Debunking some of the most common myths about startup success:

Recently, the co-founder of Epigamia passed away at just 42 due to sudden cardiac arrest. It’s heartbreaking to see so many young founders, aged 40-55, leaving us too soon—Ambareesh Murty, the co-founder of Pepperfry, being another recent example.

These stories serve as a stark reminder of the immense pressures founders face, and the misconceptions that often drive unsustainable practices. As a founder for over a decade, I’ve seen and felt these challenges firsthand.

Let’s debunk some of the most common myths about startup success:

  1. Appearing on Shark Tank isn’t enough : True success isn’t about TV appearances or media hype. It’s when your customers come back repeatedly to buy from you. Repeat business reflects real trust and market fit.

2.Funding doesn’t equal market acceptance : Securing investment is a milestone, not the destination. Wait until you achieve product-market fit.

3.Raise 20% less than you think you need : Constraints drive creativity. When resources are limited, you’re forced to innovate and make smarter decisions, which often leads to breakthroughs.

4.Unicorns are just a ‘corn’ word. EBITA-positive is the real cool : Chasing billion-dollar valuations may grab headlines, but building a business with solid profitability and cash flow is far more sustainable.

5.Unit economics matter more than vanity metrics : Before scaling, focus on profitability at a unit level. A flashy burn rate won’t sustain you when the funding slows.

6.You’re human too : Founders often push themselves too hard. Don’t hide your failures—share them openly. Vulnerability fosters growth and inspires others.

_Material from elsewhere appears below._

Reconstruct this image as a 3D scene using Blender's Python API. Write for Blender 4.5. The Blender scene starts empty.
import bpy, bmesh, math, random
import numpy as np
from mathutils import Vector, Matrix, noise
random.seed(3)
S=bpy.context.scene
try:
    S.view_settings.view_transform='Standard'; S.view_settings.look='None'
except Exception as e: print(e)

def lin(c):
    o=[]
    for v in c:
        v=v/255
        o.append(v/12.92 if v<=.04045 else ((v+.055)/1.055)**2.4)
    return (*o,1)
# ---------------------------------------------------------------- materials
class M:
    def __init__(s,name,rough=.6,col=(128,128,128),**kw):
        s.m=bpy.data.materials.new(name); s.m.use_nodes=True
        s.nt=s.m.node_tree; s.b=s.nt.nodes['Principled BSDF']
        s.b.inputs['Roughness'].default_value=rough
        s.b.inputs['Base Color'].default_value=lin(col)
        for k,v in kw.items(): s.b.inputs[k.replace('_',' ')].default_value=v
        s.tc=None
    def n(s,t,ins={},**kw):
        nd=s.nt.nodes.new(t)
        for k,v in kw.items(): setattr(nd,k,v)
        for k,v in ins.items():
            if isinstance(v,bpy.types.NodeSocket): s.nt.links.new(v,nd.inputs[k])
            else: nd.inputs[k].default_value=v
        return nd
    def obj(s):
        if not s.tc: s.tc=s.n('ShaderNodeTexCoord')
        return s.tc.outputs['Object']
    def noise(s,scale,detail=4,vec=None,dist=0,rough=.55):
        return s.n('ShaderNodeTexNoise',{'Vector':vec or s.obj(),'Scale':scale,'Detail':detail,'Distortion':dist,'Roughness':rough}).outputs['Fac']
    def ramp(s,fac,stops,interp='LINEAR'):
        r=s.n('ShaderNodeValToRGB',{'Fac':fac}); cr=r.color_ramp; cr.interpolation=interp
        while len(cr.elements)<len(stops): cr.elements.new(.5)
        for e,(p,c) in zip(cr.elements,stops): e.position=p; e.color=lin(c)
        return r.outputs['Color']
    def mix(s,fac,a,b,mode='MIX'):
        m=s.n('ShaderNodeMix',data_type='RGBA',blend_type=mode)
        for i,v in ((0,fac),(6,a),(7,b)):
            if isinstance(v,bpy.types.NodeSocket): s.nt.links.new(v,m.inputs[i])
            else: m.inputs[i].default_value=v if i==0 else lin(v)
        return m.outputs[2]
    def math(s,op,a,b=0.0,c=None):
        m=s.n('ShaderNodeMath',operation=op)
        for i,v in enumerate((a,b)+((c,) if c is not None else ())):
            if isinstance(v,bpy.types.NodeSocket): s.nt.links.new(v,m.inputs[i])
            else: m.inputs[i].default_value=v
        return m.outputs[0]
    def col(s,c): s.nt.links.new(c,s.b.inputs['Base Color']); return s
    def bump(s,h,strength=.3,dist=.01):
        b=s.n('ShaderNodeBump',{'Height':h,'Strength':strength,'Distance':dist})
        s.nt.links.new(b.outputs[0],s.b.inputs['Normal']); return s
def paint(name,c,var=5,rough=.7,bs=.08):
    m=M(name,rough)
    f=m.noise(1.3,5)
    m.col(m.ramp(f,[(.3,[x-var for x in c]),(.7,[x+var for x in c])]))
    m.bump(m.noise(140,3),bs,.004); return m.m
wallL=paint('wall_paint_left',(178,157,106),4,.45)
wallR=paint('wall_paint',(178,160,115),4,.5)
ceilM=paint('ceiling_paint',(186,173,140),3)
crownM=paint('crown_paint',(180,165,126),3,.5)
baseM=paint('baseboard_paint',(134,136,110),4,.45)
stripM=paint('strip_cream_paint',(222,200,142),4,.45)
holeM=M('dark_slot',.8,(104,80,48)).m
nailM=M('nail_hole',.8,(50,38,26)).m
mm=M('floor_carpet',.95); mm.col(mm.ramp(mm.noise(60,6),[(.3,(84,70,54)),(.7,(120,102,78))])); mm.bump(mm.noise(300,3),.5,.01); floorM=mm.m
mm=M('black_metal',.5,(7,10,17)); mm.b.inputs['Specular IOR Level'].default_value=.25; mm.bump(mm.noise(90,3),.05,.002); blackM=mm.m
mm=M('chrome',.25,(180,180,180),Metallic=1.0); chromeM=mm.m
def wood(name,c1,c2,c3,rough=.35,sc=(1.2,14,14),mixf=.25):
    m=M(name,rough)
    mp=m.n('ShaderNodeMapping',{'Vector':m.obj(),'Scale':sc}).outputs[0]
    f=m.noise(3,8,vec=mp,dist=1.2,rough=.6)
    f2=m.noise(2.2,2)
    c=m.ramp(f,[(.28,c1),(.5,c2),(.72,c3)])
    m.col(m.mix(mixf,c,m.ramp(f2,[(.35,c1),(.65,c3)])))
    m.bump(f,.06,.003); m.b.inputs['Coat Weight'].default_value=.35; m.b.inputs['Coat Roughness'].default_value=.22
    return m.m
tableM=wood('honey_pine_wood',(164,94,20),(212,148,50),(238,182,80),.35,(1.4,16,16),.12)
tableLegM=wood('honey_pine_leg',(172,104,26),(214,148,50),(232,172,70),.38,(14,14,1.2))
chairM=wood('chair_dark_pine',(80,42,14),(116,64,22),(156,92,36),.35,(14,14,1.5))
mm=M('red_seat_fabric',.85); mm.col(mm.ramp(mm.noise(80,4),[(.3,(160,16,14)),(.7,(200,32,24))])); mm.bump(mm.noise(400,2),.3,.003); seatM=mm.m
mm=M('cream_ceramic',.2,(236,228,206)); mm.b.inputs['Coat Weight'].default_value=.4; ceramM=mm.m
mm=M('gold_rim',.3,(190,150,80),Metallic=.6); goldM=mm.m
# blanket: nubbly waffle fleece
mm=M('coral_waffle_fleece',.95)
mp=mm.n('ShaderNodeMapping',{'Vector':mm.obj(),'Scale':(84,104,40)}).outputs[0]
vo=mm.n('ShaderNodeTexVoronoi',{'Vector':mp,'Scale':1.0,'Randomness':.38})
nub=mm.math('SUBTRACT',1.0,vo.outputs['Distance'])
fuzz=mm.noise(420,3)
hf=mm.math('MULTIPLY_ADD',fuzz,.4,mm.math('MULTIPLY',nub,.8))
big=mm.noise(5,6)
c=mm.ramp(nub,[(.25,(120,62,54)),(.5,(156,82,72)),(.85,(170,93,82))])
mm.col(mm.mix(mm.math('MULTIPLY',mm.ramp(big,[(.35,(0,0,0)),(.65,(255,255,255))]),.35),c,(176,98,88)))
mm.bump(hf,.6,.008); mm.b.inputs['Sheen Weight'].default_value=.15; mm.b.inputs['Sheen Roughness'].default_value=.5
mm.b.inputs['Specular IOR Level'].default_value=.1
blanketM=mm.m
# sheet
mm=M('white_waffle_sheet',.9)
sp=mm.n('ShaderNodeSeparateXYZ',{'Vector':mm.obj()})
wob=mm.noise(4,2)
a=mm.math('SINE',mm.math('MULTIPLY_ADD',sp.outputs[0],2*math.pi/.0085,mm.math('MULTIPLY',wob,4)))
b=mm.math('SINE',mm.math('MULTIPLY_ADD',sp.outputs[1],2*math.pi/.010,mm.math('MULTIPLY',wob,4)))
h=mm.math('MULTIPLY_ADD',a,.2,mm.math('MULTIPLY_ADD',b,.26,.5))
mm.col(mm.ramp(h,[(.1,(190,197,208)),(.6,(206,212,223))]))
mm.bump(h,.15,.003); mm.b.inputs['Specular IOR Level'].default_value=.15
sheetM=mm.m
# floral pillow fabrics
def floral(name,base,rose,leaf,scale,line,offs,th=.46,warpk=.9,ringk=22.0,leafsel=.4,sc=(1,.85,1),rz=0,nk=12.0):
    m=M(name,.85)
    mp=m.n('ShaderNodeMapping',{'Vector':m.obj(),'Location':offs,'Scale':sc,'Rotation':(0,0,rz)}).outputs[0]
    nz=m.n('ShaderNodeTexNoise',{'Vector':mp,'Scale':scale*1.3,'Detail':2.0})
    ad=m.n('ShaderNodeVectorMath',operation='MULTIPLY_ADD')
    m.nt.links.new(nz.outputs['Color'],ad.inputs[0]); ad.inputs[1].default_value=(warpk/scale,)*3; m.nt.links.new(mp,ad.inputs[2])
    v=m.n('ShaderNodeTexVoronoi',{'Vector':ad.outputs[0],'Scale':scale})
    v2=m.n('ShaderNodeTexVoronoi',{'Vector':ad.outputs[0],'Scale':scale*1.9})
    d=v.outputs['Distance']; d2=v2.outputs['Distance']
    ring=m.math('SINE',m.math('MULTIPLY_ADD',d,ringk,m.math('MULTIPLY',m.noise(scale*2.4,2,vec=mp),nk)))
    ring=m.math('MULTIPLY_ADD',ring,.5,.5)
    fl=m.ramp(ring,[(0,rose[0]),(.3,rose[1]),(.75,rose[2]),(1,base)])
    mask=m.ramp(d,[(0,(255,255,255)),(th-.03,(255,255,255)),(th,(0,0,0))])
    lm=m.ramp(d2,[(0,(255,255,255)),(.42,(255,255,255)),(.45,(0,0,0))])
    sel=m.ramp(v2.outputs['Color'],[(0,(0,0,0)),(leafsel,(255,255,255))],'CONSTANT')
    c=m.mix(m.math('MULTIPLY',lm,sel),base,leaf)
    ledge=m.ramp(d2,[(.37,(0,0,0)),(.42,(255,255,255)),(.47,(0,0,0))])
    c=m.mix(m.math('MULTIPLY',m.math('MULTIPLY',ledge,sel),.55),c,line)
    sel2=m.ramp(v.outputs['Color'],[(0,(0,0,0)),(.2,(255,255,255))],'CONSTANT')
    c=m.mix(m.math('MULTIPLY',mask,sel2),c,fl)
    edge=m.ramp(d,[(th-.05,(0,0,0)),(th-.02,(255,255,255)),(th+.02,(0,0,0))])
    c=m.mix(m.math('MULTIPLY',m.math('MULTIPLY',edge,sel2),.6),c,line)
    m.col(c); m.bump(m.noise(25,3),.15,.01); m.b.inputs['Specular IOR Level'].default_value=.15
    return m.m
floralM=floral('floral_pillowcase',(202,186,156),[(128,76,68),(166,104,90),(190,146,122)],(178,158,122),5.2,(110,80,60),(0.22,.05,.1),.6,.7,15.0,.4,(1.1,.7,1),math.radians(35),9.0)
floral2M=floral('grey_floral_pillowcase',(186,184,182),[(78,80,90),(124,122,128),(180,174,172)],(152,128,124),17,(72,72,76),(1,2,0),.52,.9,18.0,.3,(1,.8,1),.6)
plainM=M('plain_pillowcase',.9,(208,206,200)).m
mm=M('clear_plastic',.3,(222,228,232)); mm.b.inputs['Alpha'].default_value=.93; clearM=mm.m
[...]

These lessons are dedicated to all my fellow founders. Let’s strive to build businesses that prioritize people, sustainability, and long-term value.

Beautiful article.
As a founder of a bootstrapped business, I’m grappled with 100 things to do. And what I want to get done in a day depends solely on me and my clients. Not on the the person I become after scrolling through LinkedIn. Not on some random nibba that rubs down their series B funding. Not on my competitors.